The Magnificent Seven
(Antoine Fuqua)
The biggest fault this remake of a remake does is put the character interactions of the seven to the sideline. Instead it focuses on the spectacle of cool looking gun fights and talent of the cast. The result is mixed bag of emotion and familiarity. Despite a powerful cast, they are not used to the advantage of the film and this remake feels a tad hollow inside.
Bartholomew Bogue has a lot of money, but he wants more. A small town stands in his way of mining for some gold so he decides to send a message by burning town the church and killing some townsfolk. One of those killed was the husband of Emma Cullen, who then goes out to look for skilled gunfighters to defend the town and exact revenge on the ruthless Bogue. She finds seven men.
Fuqua teams up with his
Training Day partners Denzel Washington and Ethan Hawke and purposely showcases a happy reunion between the two. Washington is the cool as ice man in black who rides into town looking for trouble. He takes on the request from Jennifer Lawrence look-alike, Haley Bennett and goes on a quick quest to find some gunslingers. First up is Chris Pratt, an alcoholic smart ass who is talented with a pistol, but Washington doesn't know that, he only spoke to him once a few minutes before and Pratt was just sitting down. Without knowing if he's a good shot or not, he's recruited. The two separate way to find more; Washington makes an offer to a Mexican outlaw, played with little to no purpose by Manuel Garcia-Rulfo. Pratt tracks down a legendary sharpshooter and his knife-wielding best friend, played by Hawke and Lee Byung-hun. That's five down, two to go. They track down a bear of a man, Vincent D'Onofrio and randomly take on a Comanche warrior, Martin Sensmeier. Avengers Assembled.
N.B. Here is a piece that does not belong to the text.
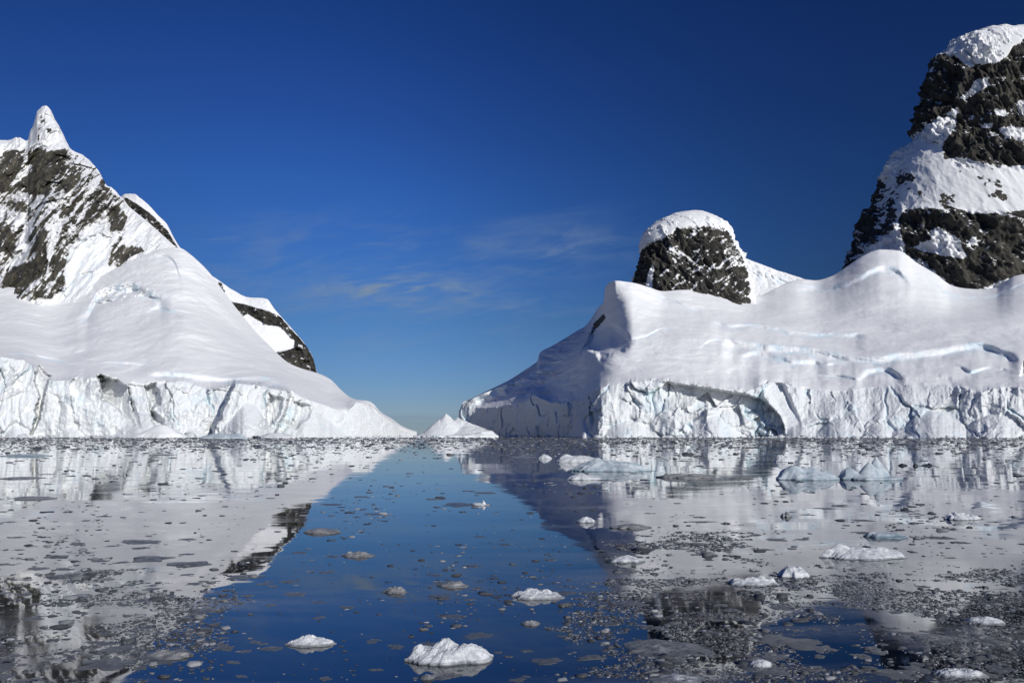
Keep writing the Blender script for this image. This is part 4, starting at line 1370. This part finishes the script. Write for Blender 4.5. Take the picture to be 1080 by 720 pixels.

As mentioned before, Fuqua choose style over substance and we get little to no interaction between these men. With the exception of Hawke, no one else really has a character arc here. Even his is shallow and predictable, but at least it's something to work with. On the flip side, D'Onofrio is the only one actually doing something interesting with the character. Everyone else is tasked with looking cool while holding a gun (or a bow & arrow). The film tries to be progressive and adds people of different races into the mix. For example, the seven men are white, black, Mexican, native and Korean.The Commanche warrior at first might seem to be an enemy. If history tells us anything it's always been Cowboys vs Indians. So the inclusion of this native brings questions; how will the team interact with him? Will there be friction and trust issues? Fuqua and writers Nic Pizzolatto &
Richard Wenk don't bother to explore this area. They instead would rather set up a quick lived showdown between Sensmeier and another random Native warrior from the other side. This set up is laughable at how predictable and short sighted it is. Finally we have the underused Peter Sarsgaard as the villain. He looks the part, acts the part, but the part doesn't justify anything. Set up in the first scene as the bad guy, we get one more small bit with him halfway and then he sits around in the final showdown. He needed to be a more menacing figure for our heroes, tragically that is not the case.
You can appreciate films from the 50's 60's and 70's that were in the western genre because of the gorgeous landscape, it feels real. Watching films like this one today makes me question what I'm looking at. Is that really a mountain range in the background, or some CGI creation? That fact that I'm even asking myself the question takes you out of the experience for the film. Then we have scenes with obvious CGI. When will filmmakers realize that CGI smoke and fire, look laughably fake on the screen. Akira Kurosawa who directed the original film this is based on, literally burned an entire set to the ground in Ran. It looks gorgeous on the screen and proved how daring and audacious a filmmaker he was. People today are limited by their own reluctance. They choose CGI over realism. This film doesn't dare to do anything, it follows the norm.
While the cast is indeed good, the film offers nothing new. It fails to live up to its name or full potential.